I'm a trophy hunter, and the trophies can be horns and bones, or pictures, or simply memories of experiences...or wonderful meals. Because every hunt is also a meat hunt, I have shot plenty of animals that would be considered non-trophies, but the hunting experience was great and was its own trophy.
My local deer rifle hunt starts in a couple weeks; I have only one tag, good for any deer, and I want to end the season with meat in the freezer. So my perfect hunt will see me outside all day every day, looking for and hopefully finding a big buck, ideally in the last few days of the season. But it that doesn't happen, I will absolutely take a smaller buck or a doe in those waning hours. And, if a bruiser buck presents himself on the first morning, I will take him...I'm not nuts!...but I will begrudge the quickness of the hunt.
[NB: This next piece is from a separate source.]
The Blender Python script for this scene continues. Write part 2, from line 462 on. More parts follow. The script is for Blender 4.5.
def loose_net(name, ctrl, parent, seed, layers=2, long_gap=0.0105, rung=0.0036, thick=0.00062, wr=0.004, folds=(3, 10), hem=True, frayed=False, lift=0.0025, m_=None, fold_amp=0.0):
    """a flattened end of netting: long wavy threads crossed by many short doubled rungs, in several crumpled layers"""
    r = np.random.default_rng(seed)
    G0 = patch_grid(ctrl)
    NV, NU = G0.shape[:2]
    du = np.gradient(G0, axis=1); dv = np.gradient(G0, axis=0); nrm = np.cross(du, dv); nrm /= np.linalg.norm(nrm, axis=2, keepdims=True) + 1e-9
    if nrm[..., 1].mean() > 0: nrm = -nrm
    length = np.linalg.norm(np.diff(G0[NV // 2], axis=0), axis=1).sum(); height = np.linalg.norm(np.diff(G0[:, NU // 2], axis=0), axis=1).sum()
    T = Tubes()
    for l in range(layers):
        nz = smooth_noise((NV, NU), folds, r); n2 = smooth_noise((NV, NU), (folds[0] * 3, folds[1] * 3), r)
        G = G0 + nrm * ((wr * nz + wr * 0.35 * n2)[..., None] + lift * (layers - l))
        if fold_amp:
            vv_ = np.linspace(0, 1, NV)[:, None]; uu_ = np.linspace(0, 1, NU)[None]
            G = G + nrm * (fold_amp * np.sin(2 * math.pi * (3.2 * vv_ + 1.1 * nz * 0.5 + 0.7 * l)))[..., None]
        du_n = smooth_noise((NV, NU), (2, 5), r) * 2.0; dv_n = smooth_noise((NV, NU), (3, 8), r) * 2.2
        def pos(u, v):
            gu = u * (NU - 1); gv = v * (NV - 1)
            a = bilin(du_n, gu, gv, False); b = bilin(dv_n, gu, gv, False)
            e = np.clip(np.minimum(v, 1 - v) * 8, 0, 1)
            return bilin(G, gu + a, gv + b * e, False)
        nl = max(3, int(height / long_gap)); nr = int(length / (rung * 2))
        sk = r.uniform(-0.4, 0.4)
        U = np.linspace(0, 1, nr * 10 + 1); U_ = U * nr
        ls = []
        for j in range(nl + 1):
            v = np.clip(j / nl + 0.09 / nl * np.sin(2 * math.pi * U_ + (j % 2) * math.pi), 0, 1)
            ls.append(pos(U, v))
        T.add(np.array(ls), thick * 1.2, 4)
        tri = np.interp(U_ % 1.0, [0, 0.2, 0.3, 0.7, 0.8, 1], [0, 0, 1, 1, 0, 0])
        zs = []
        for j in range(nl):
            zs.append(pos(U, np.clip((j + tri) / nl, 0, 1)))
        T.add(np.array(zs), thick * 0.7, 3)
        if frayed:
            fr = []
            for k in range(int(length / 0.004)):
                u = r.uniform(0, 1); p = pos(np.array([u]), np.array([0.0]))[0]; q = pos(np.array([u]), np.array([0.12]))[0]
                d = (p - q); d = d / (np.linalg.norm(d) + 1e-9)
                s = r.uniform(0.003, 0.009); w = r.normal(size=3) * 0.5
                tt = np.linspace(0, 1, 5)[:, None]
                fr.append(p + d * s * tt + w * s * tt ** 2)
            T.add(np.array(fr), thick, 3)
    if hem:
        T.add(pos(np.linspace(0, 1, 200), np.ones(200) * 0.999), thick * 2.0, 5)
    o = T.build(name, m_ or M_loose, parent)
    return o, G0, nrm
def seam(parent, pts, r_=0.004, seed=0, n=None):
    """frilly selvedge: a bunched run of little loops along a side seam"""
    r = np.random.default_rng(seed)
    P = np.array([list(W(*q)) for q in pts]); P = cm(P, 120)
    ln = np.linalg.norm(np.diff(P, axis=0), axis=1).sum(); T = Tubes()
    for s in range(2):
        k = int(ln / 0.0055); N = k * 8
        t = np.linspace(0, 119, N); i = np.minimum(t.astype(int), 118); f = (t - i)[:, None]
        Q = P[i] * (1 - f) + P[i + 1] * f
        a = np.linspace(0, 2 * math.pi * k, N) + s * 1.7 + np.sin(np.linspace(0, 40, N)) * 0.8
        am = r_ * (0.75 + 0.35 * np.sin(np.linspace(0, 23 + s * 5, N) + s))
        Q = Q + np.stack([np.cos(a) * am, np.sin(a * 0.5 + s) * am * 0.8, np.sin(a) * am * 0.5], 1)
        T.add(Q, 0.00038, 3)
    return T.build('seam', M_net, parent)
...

A few years ago, after a bad winter, we had no doe tags available. I sat through every day of the season, pretty much every legal hour of shooting light, and on virtually every day the same small spike buck walked right past me, or through the adjacent field. At first, I just enjoyed watching him visit, but as the season progressed, I began to look at him differently. He became so regular, so consistent every day, that when the season neared its end I continued to hold out for a big one. On the second-to-last day, when the little guy came by to say hi, I raised my rifle..and then lowered it. I felt lucky.
The next day, the final day of the season, I sat in my favourite stand and waited. The little guy...didn't show up. Neither did any other legal deer. I ended my season trudging home in the dark empty-handed.
The next morning, as my wife and I enjoyed an early morning coffee in the den, she looked up and said "Don't look outside!"
I looked outside; a beautiful mature buck with a wide, heavy rack was trotting purposefully up our driveway. He passed by the window, coming so close to the deck that I could have touched him with a rifle barrel if I was on the deck. My stomach churned a bit as I watched him round the corner of the house; when I went to the back door to watch him disappear into the field, I frowned a little...
Later that morning, I went out to my stand to bring back a few items that I had left out. I walked in the tracks the big buck had left. He had walked past my stand at a range of less than 50 yards.
So...I had no deer meat that season, which was a big disappointment that lasted much of the following year. But...the memory of that entire deer season is one of the best trophies I have ever collected.